Partisan politics prevent the President and the Congress from solving the nation’s most critical problems, and Senators and Representatives of both parties share the blame equally in an environment where job one is to keep the congressman’s base happy in view of the next election cycle and job two is to do whatever damage can be done to the opposition party.
No one should expect Democrats or Republicans to be apolitical, but voters should demand that they work together, build cross-party coalitions and hammer out compromises to address everything from tax policy to debt reduction. The shame is that the cooperation among Democratic senators Charles Shumer, Bob Menendez, Dick Durbin and Robert Bennet and Republican senators John McCain, Lindsey Graham, Marco Rubio and Jeff Flake is so unusual — it ought to be an everyday process for resolving political differences so Congress can function as it is designed to function.

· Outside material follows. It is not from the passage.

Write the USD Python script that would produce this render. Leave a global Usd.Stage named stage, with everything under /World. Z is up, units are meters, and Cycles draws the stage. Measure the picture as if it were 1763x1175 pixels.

Differences of opinion about how any issue should be addressed should increase the probability of finding the best course of action, but that is true only if senators and representatives from both parties are willing to listen to each other, to compromise and to negotiate in good faith.
Eight senators showed what can be done when the focus finally turns to solving a problem, and that happened because members of both parties realized that it’s in the interests of both parties to fix an immigration system that is broken, Democrats because they get the majority of Hispanic votes, and Republicans because they’re being clobbered in national elections by the lack of Hispanic votes. Should their immigration plan become law, both parties can claim success and, more importantly, millions of immigrants can come out of the shadows, begin a path toward citizenship and regain confidence that they too have a chance at the American dream.
It is also in the interest of both parties — and to the benefit of the American people — to find similar common ground on taxation, debt reduction, health care, national security, global warming, gun control, education and countless other issues. The question is, can the rest of the Democrats and Republicans in Washington, like the eight senators, reach the conclusion that working together gets better results for the American people than holding to rigidly pure political ideology? Or must every issue reach the point of a national crisis before Democrats and Republicans consent to join forces in resolution?
It is heartening to see Democrats and Republicans working together for the good of their country, but the fact that it seems extraordinary is an indication of how seldom it happens. Clearly, both houses of the U.S. Congress need more statesmen and fewer politicians focused on ideological purity.